## YOUR OBJECTIVE
Leaving out every picture, copy the lines of the data exactly, from the first through the line containing "SC.camera = cam".

-- -- --

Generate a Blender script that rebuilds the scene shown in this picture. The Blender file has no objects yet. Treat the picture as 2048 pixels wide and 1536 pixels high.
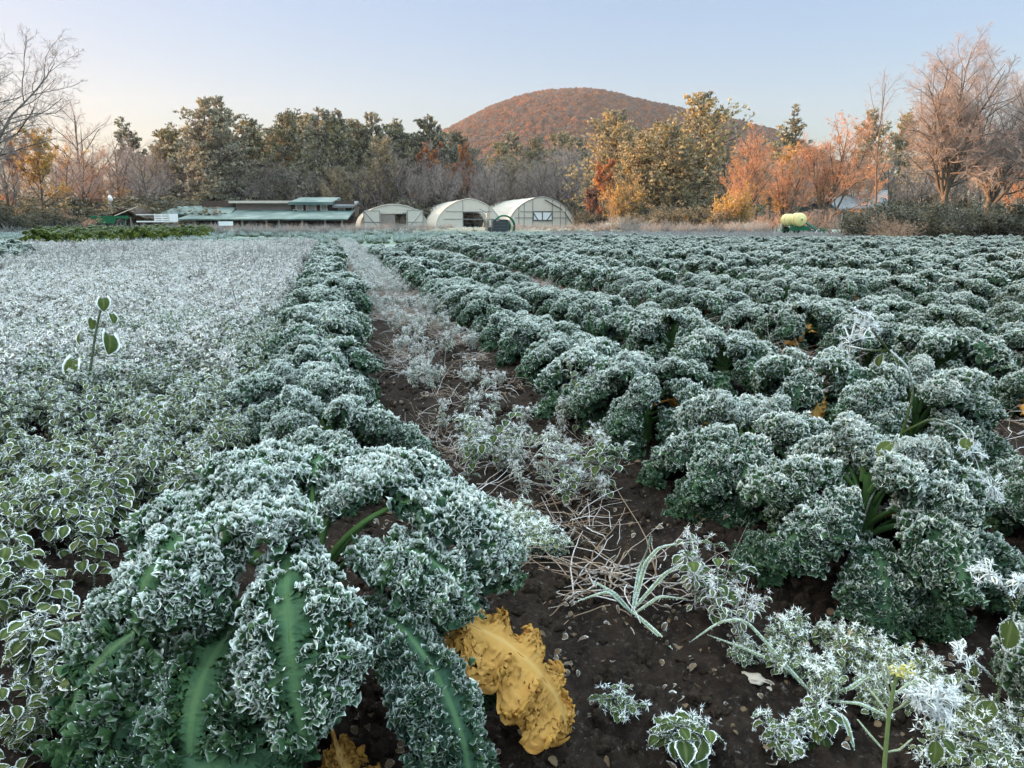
import bpy, math, random
import numpy as np
from mathutils import Vector, Matrix, Quaternion

R = math.radians
SC = bpy.context.scene
COL = SC.collection

# ------------------------------------------------------------------ camera
CAMH, PITCH = 0.9, R(12.43)
cam_data = bpy.data.cameras.new('camera')
cam = bpy.data.objects.new('camera', cam_data)
COL.objects.link(cam)
cam.location = (0, 0, CAMH)
cam.rotation_euler = (R(90) - PITCH, 0, 0)
cam_data.sensor_width = 36.0
cam_data.lens = 26.0
cam_data.clip_start = 0.05
cam_data.clip_end = 20000
SC.camera = cam

# ------------------------------------------------------------------ light
SKYK, SKYG, ZENITH_FILL = 1.3, 1.25, (10.0, 8.0, 4.9)
SUN_AZ, SUN_EL = R(-80), R(9.0)          # low morning sun, off to the left
world = bpy.data.worlds.new('World')
SC.world = world
world.use_nodes = True
wn, wl = world.node_tree.nodes, world.node_tree.links
wn.clear()
sky = wn.new('ShaderNodeTexSky')
sky.sky_type = 'NISHITA'
sky.sun_disc = False
sky.sun_elevation = SUN_EL
sky.sun_rotation = SUN_AZ
sky.altitude = 100
sky.air_density = 1.0
sky.dust_density = 1.5
sky.ozone_density = 1.5
bg = wn.new('ShaderNodeBackground')
bg.inputs['Strength'].default_value = 0.15
wo = wn.new('ShaderNodeOutputWorld')
tintn = wn.new('ShaderNodeMix'); tintn.data_type = 'RGBA'; tintn.blend_type = 'MULTIPLY'; tintn.inputs[0].default_value = 1.0
tintn.inputs[7].default_value = (.95, .90, .99, 1)
# soft shoulder on the sky's brightest part: L / (1 + L / k)
wl.new(sky.outputs[0], tintn.inputs[6])
skc = tintn.outputs[2]
bw = wn.new('ShaderNodeRGBToBW'); wl.new(skc, bw.inputs[0])
m1 = wn.new('ShaderNodeMath'); m1.operation = 'MULTIPLY_ADD'; m1.inputs[1].default_value = 1 / SKYK; m1.inputs[2].default_value = 1.0
wl.new(bw.outputs[0], m1.inputs[0])
m2 = wn.new('ShaderNodeMath'); m2.operation = 'DIVIDE'; m2.inputs[0].default_value = SKYG; wl.new(m1.outputs[0], m2.inputs[1])
sv_ = wn.new('ShaderNodeVectorMath'); sv_.operation = 'SCALE'; wl.new(skc, sv_.inputs[0]); wl.new(m2.outputs[0], sv_.inputs['Scale'])
# added gain on the sky overhead: warm extra skylight lifting the shaded field
tcw = wn.new('ShaderNodeTexCoord'); sxw = wn.new('ShaderNodeSeparateXYZ'); wl.new(tcw.outputs['Generated'], sxw.inputs[0])
mrw = wn.new('ShaderNodeMapRange'); mrw.interpolation_type = 'SMOOTHSTEP'
mrw.data_type = 'FLOAT_VECTOR'
for nm, val in (('From Min', (.28,) * 3), ('From Max', (.62,) * 3), ('To Min', (1.0,) * 3), ('To Max', ZENITH_FILL)): [q for q in mrw.inputs if q.name == nm and q.type == 'VECTOR'][0].default_value = val
wl.new(sxw.outputs['Z'], [q for q in mrw.inputs if q.name == 'Vector'][0])
sv2 = wn.new('ShaderNodeVectorMath'); sv2.operation = 'MULTIPLY'; wl.new(sv_.outputs[0], sv2.inputs[0]); wl.new([q for q in mrw.outputs if q.name == 'Vector'][0], sv2.inputs[1])
wl.new(sv2.outputs[0], bg.inputs['Color'])
wl.new(bg.outputs[0], wo.inputs['Surface'])

sun_data = bpy.data.lights.new('sun', 'SUN')
sun_data.energy = 5.0
sun_data.angle = R(0.6)
sun_data.color = (1.0, 0.55, 0.26)
sun = bpy.data.objects.new('sun', sun_data)
COL.objects.link(sun)
sv = Vector((math.sin(SUN_AZ) * math.cos(SUN_EL), math.cos(SUN_AZ) * math.cos(SUN_EL), math.sin(SUN_EL)))
sun.rotation_euler = sv.to_track_quat('Z', 'Y').to_euler()

SC.view_settings.view_transform = 'Standard'
SC.view_settings.look = 'None'
SC.view_settings.exposure = 1.95
SC.view_settings.gamma = 1.0
SC.view_settings.use_curve_mapping = False
SC.render.engine = 'CYCLES'
SC.cycles.use_denoising = True
SC.cycles.max_bounces = 5
SC.cycles.diffuse_bounces = 3
SC.cycles.glossy_bounces = 2
SC.cycles.transmission_bounces = 3
SC.cycles.transparent_max_bounces = 4
SC.cycles.volume_bounces = 0
SC.cycles.sample_clamp_indirect = 4.0

# ------------------------------------------------------------------ pixel <-> place helpers (2048 x 1536 photograph)
F = 1480.0
def ray(px, py):
    xc, yc = (px - 1024) / F, -(py - 768) / F
    return np.array([xc, math.cos(PITCH) + yc * math.sin(PITCH), -math.sin(PITCH) + yc * math.cos(PITCH)])
def at(px, py, Y):
    d = ray(px, py)
    return np.array([0, 0, CAMH]) + d * (Y / d[1])
def ground(px, py, z=0.0):
    d = ray(px, py)
    return np.array([0, 0, CAMH]) + d * ((z - CAMH) / d[2])
ROWANG = math.atan2(ray(655, 442)[0], ray(655, 442)[1])     # direction of the crop rows
RD = np.array([math.sin(ROWANG), math.cos(ROWANG)])
RX = np.array([math.cos(ROWANG), -math.sin(ROWANG)])
def rowpt(x, s):
    return RX * x + RD * s
def in_view(p, margin=1.0):
    return p[1] > 0.5 and abs(p[0]) < p[1] * 0.70 + margin

# ------------------------------------------------------------------ noise
_rt = np.random.default_rng(5).random((256, 256))
def vnoise(x, y):
    xi, yi = np.floor(x).astype(int), np.floor(y).astype(int)
    fx, fy = x - xi, y - yi
    fx, fy = fx * fx * (3 - 2 * fx), fy * fy * (3 - 2 * fy)
    g = lambda a, b: _rt[a % 256, b % 256]
    return (g(xi, yi) * (1 - fx) + g(xi + 1, yi) * fx) * (1 - fy) + (g(xi, yi + 1) * (1 - fx) + g(xi + 1, yi + 1) * fx) * fy
def fbm(x, y, o=4):
    s, a, n = 0, .5, 0
    for i in range(o):
        s = s + a * vnoise(x * 2 ** i + 17 * i, y * 2 ** i + 31 * i)
        n += a; a *= .5
    return s / n
def worley(x, y):
    xi, yi = np.floor(x).astype(int), np.floor(y).astype(int); best = np.full(x.shape, 9.)
    for dx in (-1, 0, 1):
        for dy in (-1, 0, 1):
            a, b = xi + dx, yi + dy
            jx, jy = _rt[a % 256, b % 256], _rt[(b + 91) % 256, (a + 37) % 256]
            best = np.minimum(best, (a + jx - x) ** 2 + (b + jy - y) ** 2)
    return np.sqrt(best)
def dome(x, y): return np.sqrt(np.clip(1 - (worley(x, y) / .95) ** 2, 0, 1))
def sstep(a, b, x):
    t = np.clip((x - a) / (b - a), 0, 1)
    return t * t * (3 - 2 * t)

# ------------------------------------------------------------------ mesh builder
class MB:
    def __init__(s):
        s.v, s.f4, s.f3, s.m4, s.m3, s.a, s.n = [], [], [], [], [], [], 0
    def add(s, v, q=None, t=None, mat=0, frost=0.0, vein=0.0, tint=0.5):
        v = np.asarray(v, float).reshape(-1, 3)
        k = len(v)
        a = np.empty((k, 3))
        a[:, 0], a[:, 1], a[:, 2] = frost, vein, tint
        s.v.append(v); s.a.append(a)
        if q is not None and len(q):
            q = np.asarray(q).reshape(-1, 4) + s.n
            s.f4.append(q); s.m4.append(np.full(len(q), mat))
        if t is not None and len(t):
            t = np.asarray(t).reshape(-1, 3) + s.n
            s.f3.append(t); s.m3.append(np.full(len(t), mat))
        s.n += k
    def merge(s, o, M=None):
        v = np.concatenate(o.v)
        if M is not None:
            M = np.array(M)
            v = v @ M[:3, :3].T + M[:3, 3]
        s.v.append(v); s.a.append(np.concatenate(o.a))
        for q, m in zip(o.f4, o.m4): s.f4.append(q + s.n); s.m4.append(m)
        for q, m in zip(o.f3, o.m3): s.f3.append(q + s.n); s.m3.append(m)
        s.n += len(v)
    def mesh(s, name, mats, smooth=True):
        me = bpy.data.meshes.new(name)
        v = np.concatenate(s.v)
        f4 = np.concatenate(s.f4) if s.f4 else np.zeros((0, 4), int)
        f3 = np.concatenate(s.f3) if s.f3 else np.zeros((0, 3), int)
        me.vertices.add(len(v))
        me.vertices.foreach_set('co', v.astype(np.float32).ravel())
        nl = f4.size + f3.size
        me.loops.add(nl)
        me.loops.foreach_set('vertex_index', np.concatenate([f4.ravel(), f3.ravel()]).astype(np.int32))
        me.polygons.add(len(f4) + len(f3))
        st = np.concatenate([np.arange(len(f4)) * 4, f4.size + np.arange(len(f3)) * 3]).astype(np.int32)
        me.polygons.foreach_set('loop_start', st)
        mi = np.concatenate([np.concatenate(s.m4) if s.m4 else [], np.concatenate(s.m3) if s.m3 else []]).astype(np.int32)
        me.polygons.foreach_set('material_index', mi)
        sm = np.full(len(mi), bool(smooth))
        me.polygons.foreach_set('use_smooth', sm)
        a = np.concatenate(s.a).astype(np.float32)
        for i, nm in enumerate(('frost', 'vein', 'tint')):
            at_ = me.attributes.new(nm, 'FLOAT', 'POINT')
            at_.data.foreach_set('value', np.ascontiguousarray(a[:, i]))
        for m in mats: me.materials.append(m)
        me.update(calc_edges=True)
        return me
    def build(s, name, mats, parent=None, smooth=True, link=True):
        o = bpy.data.objects.new(name, s.mesh(name, mats, smooth))
        if link: COL.objects.link(o)
        if parent is not None: o.parent = parent
        return o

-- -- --

## RESULT OF THIS TASK
Generate a Blender script that rebuilds the scene shown in this picture. The Blender file has no objects yet. Treat the picture as 2048 pixels wide and 1536 pixels high.
import bpy, math, random
import numpy as np
from mathutils import Vector, Matrix, Quaternion

R = math.radians
SC = bpy.context.scene
COL = SC.collection

# ------------------------------------------------------------------ camera
CAMH, PITCH = 0.9, R(12.43)
cam_data = bpy.data.cameras.new('camera')
cam = bpy.data.objects.new('camera', cam_data)
COL.objects.link(cam)
cam.location = (0, 0, CAMH)
cam.rotation_euler = (R(90) - PITCH, 0, 0)
cam_data.sensor_width = 36.0
cam_data.lens = 26.0
cam_data.clip_start = 0.05
cam_data.clip_end = 20000
SC.camera = cam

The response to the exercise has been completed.